The United States has imposed sanctions on a Rwanda-based gold refinery accused of laundering conflict minerals from the Democratic Republic of Congo. The Treasury Department’s Office of Foreign Assets Control designated Africa Gold Refinery (AGR) on Tuesday, freezing any assets under US jurisdiction and prohibiting American entities from doing business with the firm. The action underscores Washington’s intensifying scrutiny of the gold trade in the Great Lakes region, where armed groups have long profited from illicit extraction.
According to a Treasury statement, AGR knowingly imported gold from the DRC that had been smuggled through Rwanda. The refinery, which began operations in 2020, processed bullion from sources linked to armed militias operating in eastern Congo, including the FDLR and various Mai-Mai groups. The sanctions followed a year-long investigation by the Financial Crimes Enforcement Network, which traced shipments from Congolese mines to the refinery’s Kigali facility.
Rwanda has denied the allegations, with government spokeswoman Yolande Makolo calling the sanctions “unfounded” and politically motivated. She insisted that Kigali maintains strict oversight of its mineral sector. AGR did not respond to requests for comment.
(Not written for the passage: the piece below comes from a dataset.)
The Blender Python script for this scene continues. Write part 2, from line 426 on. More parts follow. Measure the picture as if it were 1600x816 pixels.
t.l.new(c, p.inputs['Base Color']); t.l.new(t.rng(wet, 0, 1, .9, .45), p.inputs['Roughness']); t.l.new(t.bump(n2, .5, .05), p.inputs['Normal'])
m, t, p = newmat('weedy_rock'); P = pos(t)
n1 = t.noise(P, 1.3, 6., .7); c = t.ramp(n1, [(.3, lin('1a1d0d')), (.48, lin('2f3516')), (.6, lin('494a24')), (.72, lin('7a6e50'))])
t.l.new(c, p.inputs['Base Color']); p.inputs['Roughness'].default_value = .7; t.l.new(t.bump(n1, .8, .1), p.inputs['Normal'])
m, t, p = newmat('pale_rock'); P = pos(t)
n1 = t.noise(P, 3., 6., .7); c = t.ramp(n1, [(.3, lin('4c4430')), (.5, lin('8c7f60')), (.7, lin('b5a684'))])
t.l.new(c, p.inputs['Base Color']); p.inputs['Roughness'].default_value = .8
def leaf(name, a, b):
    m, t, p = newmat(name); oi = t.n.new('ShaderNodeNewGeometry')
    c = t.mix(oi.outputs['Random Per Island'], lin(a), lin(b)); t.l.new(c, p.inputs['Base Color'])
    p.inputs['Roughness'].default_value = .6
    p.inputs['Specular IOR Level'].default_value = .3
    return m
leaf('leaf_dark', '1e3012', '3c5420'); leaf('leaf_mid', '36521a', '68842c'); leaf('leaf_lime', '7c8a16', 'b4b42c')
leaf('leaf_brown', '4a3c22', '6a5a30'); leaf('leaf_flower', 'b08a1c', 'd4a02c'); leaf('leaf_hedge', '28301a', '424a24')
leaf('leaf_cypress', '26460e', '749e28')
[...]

The US move comes amid a broader diplomatic push by Britain for verifiable mineral traceability. The Foreign, Commonwealth & Development Office this week released a new policy paper calling for mandatory due diligence across supply chains for tin, tungsten, tantalum, and gold. British officials argue that current voluntary schemes, such as the OECD Due Diligence Guidance, have failed to prevent smuggling into legitimate markets.
“Consumers and investors have a right to know that their gold does not fund conflict,” said Andrew Mitchell, the UK minister for development and Africa. “We are working with partners to build a system that guarantees provenance from mine to market.” London has proposed a pilot programme using blockchain technology to track minerals, with initial trials expected in Uganda and Tanzania later this year.
The sanctions reflect a growing transatlantic consensus on the issue. The European Union last year introduced a regulation requiring importers of responsible minerals to demonstrate their origins. The US Dodd-Frank Act already includes provisions for conflict mineral reporting, though enforcement has been uneven.
Analysts warn that without robust traceability mechanisms, sanctions alone will not resolve the problem. “There is a persistent challenge of ‘origin washing’ where gold from conflict zones is mixed with responsibly sourced bullion,” said Jessica Owen, a senior fellow at the Royal Institute of International Affairs. “The effectiveness of the Treasury’s move will depend on whether it triggers wider reforms in the refining sector."
The DRC’s government welcomed the US action, calling for additional designations. “This is a step towards ending the pillage of our resources,” said Patrick Muyaya, the communications minister. Human rights groups, however, argue that the sanctions do not go far enough, urging the administration of President Joe Biden to target the buyers of conflict gold, including major trading hubs in Dubai and Switzerland.
Meanwhile, East African Community officials have expressed concern that the sanctions could disrupt legitimate trade. Rwanda is a significant transit hub for gold exported from the DRC, and its stricter regulatory environment has attracted investment in recent years. The broader economic implications remain uncertain.
The Treasury’s Office of Foreign Assets Control stated that it stands ready to lift the sanctions if AGR demonstrates a verifiable clean supply chain. But with Britain and the US now coordinating on traceability, the gold industry faces increasing pressure to reform its practices. The global push for transparency shows no signs of abating.